There is potentially even more leeway for proponents to manipulate this new process. Even if courts find a violation of CEQA, the new judicial review provisions only allow courts to issue an order prohibiting commencement of the part of the overall project that is resulted in the violation – the rest of the project can proceed. Proposed new Section 21027(c). An injunction against an entire project that is under construction can only be issued if there is “a showing by clear and convincing evidence that an essential project would have a specific, adverse impact upon public safety, and there is no feasible method to satisfactorily mitigate or avoid the specific, adverse impact upon public safety.” Proposed new Section 21027(e)(1).
These limitations on relief could mean that, even where there is a flaw in the CEQA review process for an essential part of the project as a whole, the result of the project can proceed. That of course will create a real pressure for ultimate approval of the essential part, even though it is supposedly still subject to judicial review (and the ability of the public agency to reject the project), short-circuiting the CEQA review process. Proponents could do sloppy scoping and alternatives development, and/or agencies could do sloppy analyses, knowing that even if a court finds a problem, the project as a whole will start, and no court is going to want to stop an in progress project by not granting eventual approval for the flawed part of the analysis.

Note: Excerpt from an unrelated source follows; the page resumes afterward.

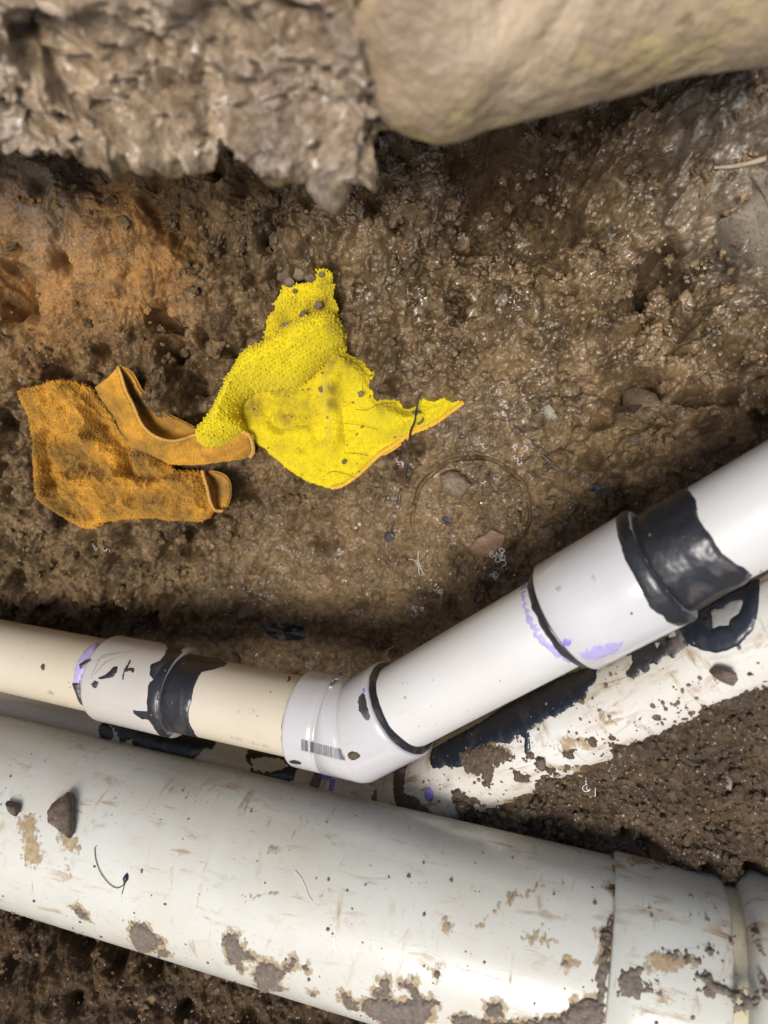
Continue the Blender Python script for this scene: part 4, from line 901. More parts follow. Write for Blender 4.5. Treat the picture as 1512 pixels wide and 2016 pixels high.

But project proponents can be even more aggressive with this new process. A proponent – with the support of the relevant agency – could develop a scope that does not adequately reflect the project as ultimately envisioned. The initially scoped project goes through CEQA review, and survives judicial review. The proponent could then, with the agency, revise the project in fundamental ways, including a much larger scope – for instance, convert a five-story project to a ten-story project. A court would be unable to step in, at least based on CEQA, because proposed new Section 21027(e)(1) prohibits injunctions for ongoing projects, unless there is a “specific, adverse impact upon public safety” without any feasible mitigation. In other words, the proponent and a sympathetic agency can use the interaction of the self-definition process plus the lack of judicial remedies to basically bypass CEQA entirely for large parts of covered projects. (It is true that proposed Section 21027(d)(2) provides that “[m]inor modifications . . . which do not result in any new significant impacts, or which do not substantially worsen any previously identified significant impacts, of the initially approved essential project, may not be challenged in an action or proceeding under this division.” Perhaps that provision forecloses that gambit I envision here, by impliedly stating that major modifications can be the basis for lawsuits. But the injunctive limits still remain. And remember, the initiative is to be interpreted in favor of the “realization of” essential projects, proposed new Section 21029(a)), which means we are probably not reading such an implicit limitation into the initiative.